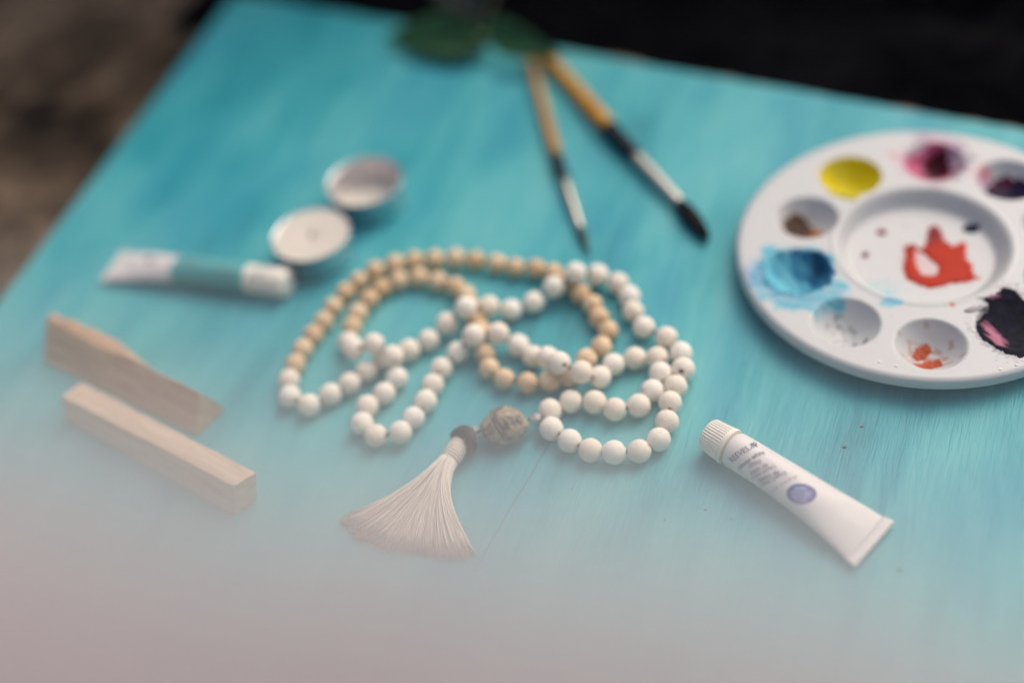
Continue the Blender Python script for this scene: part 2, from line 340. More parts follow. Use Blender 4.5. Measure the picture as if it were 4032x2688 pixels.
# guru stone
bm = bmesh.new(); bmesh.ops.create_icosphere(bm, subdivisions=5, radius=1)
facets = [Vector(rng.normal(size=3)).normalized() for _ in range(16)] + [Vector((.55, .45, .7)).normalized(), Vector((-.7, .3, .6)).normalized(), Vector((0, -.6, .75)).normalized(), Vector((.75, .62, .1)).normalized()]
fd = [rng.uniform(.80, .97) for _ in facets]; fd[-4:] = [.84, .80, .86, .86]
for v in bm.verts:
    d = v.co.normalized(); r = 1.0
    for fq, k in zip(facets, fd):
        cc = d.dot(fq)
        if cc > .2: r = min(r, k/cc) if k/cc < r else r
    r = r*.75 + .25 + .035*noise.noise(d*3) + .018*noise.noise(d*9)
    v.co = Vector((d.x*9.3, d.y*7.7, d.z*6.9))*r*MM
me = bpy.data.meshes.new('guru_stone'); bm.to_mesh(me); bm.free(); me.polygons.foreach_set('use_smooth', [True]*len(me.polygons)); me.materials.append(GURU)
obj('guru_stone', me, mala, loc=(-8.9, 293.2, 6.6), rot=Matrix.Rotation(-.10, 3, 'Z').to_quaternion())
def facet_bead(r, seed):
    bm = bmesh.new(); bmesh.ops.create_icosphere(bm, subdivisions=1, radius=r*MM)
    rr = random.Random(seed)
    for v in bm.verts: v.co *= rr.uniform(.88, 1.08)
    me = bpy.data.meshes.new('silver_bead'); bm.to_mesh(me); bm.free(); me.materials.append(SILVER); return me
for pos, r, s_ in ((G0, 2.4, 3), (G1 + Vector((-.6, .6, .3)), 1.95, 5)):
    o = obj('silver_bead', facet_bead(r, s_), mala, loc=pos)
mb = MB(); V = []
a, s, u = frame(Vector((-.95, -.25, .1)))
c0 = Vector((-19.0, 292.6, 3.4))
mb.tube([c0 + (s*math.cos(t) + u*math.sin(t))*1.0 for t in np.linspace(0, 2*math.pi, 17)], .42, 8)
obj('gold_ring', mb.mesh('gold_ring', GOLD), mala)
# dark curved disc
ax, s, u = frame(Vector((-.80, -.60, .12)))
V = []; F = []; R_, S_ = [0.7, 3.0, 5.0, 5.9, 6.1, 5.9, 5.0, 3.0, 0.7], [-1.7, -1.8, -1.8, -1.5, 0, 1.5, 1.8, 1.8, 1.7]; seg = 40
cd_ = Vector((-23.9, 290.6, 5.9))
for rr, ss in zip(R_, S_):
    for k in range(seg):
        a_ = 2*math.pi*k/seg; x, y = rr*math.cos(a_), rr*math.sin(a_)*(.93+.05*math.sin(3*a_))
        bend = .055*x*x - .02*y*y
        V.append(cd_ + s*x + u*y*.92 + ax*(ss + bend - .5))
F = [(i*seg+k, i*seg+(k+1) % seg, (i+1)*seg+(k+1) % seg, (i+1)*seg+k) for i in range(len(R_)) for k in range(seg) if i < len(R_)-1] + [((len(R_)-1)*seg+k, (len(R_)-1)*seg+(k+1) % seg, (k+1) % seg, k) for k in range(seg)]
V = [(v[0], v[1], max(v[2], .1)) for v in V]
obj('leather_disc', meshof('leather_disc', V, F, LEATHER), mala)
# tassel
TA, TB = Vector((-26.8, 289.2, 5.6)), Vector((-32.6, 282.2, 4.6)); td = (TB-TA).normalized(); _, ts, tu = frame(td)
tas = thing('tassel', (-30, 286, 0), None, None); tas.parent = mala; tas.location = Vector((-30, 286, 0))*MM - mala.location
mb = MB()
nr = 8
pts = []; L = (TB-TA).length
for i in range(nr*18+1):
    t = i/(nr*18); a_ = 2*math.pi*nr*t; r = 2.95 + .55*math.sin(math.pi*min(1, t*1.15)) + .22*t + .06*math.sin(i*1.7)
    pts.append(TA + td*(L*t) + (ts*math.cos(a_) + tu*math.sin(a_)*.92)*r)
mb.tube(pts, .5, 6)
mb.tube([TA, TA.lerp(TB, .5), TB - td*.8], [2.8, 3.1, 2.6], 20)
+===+
• What you have to do: Reproduce the material in full, word for word, and omit the pictures.

• Final result:
Continue the Blender Python script for this scene: part 2, from line 340. More parts follow. Use Blender 4.5. Measure the picture as if it were 4032x2688 pixels.
# guru stone
bm = bmesh.new(); bmesh.ops.create_icosphere(bm, subdivisions=5, radius=1)
facets = [Vector(rng.normal(size=3)).normalized() for _ in range(16)] + [Vector((.55, .45, .7)).normalized(), Vector((-.7, .3, .6)).normalized(), Vector((0, -.6, .75)).normalized(), Vector((.75, .62, .1)).normalized()]
fd = [rng.uniform(.80, .97) for _ in facets]; fd[-4:] = [.84, .80, .86, .86]
for v in bm.verts:
    d = v.co.normalized(); r = 1.0
    for fq, k in zip(facets, fd):
        cc = d.dot(fq)
        if cc > .2: r = min(r, k/cc) if k/cc < r else r
    r = r*.75 + .25 + .035*noise.noise(d*3) + .018*noise.noise(d*9)
    v.co = Vector((d.x*9.3, d.y*7.7, d.z*6.9))*r*MM
me = bpy.data.meshes.new('guru_stone'); bm.to_mesh(me); bm.free(); me.polygons.foreach_set('use_smooth', [True]*len(me.polygons)); me.materials.append(GURU)
obj('guru_stone', me, mala, loc=(-8.9, 293.2, 6.6), rot=Matrix.Rotation(-.10, 3, 'Z').to_quaternion())
def facet_bead(r, seed):
    bm = bmesh.new(); bmesh.ops.create_icosphere(bm, subdivisions=1, radius=r*MM)
    rr = random.Random(seed)
    for v in bm.verts: v.co *= rr.uniform(.88, 1.08)
    me = bpy.data.meshes.new('silver_bead'); bm.to_mesh(me); bm.free(); me.materials.append(SILVER); return me
for pos, r, s_ in ((G0, 2.4, 3), (G1 + Vector((-.6, .6, .3)), 1.95, 5)):
    o = obj('silver_bead', facet_bead(r, s_), mala, loc=pos)
mb = MB(); V = []
a, s, u = frame(Vector((-.95, -.25, .1)))
c0 = Vector((-19.0, 292.6, 3.4))
mb.tube([c0 + (s*math.cos(t) + u*math.sin(t))*1.0 for t in np.linspace(0, 2*math.pi, 17)], .42, 8)
obj('gold_ring', mb.mesh('gold_ring', GOLD), mala)
# dark curved disc
ax, s, u = frame(Vector((-.80, -.60, .12)))
V = []; F = []; R_, S_ = [0.7, 3.0, 5.0, 5.9, 6.1, 5.9, 5.0, 3.0, 0.7], [-1.7, -1.8, -1.8, -1.5, 0, 1.5, 1.8, 1.8, 1.7]; seg = 40
cd_ = Vector((-23.9, 290.6, 5.9))
for rr, ss in zip(R_, S_):
    for k in range(seg):
        a_ = 2*math.pi*k/seg; x, y = rr*math.cos(a_), rr*math.sin(a_)*(.93+.05*math.sin(3*a_))
        bend = .055*x*x - .02*y*y
        V.append(cd_ + s*x + u*y*.92 + ax*(ss + bend - .5))
F = [(i*seg+k, i*seg+(k+1) % seg, (i+1)*seg+(k+1) % seg, (i+1)*seg+k) for i in range(len(R_)) for k in range(seg) if i < len(R_)-1] + [((len(R_)-1)*seg+k, (len(R_)-1)*seg+(k+1) % seg, (k+1) % seg, k) for k in range(seg)]
V = [(v[0], v[1], max(v[2], .1)) for v in V]
obj('leather_disc', meshof('leather_disc', V, F, LEATHER), mala)
# tassel
TA, TB = Vector((-26.8, 289.2, 5.6)), Vector((-32.6, 282.2, 4.6)); td = (TB-TA).normalized(); _, ts, tu = frame(td)
tas = thing('tassel', (-30, 286, 0), None, None); tas.parent = mala; tas.location = Vector((-30, 286, 0))*MM - mala.location
mb = MB()
nr = 8
pts = []; L = (TB-TA).length
for i in range(nr*18+1):
    t = i/(nr*18); a_ = 2*math.pi*nr*t; r = 2.95 + .55*math.sin(math.pi*min(1, t*1.15)) + .22*t + .06*math.sin(i*1.7)
    pts.append(TA + td*(L*t) + (ts*math.cos(a_) + tu*math.sin(a_)*.92)*r)
mb.tube(pts, .5, 6)
mb.tube([TA, TA.lerp(TB, .5), TB - td*.8], [2.8, 3.1, 2.6], 20)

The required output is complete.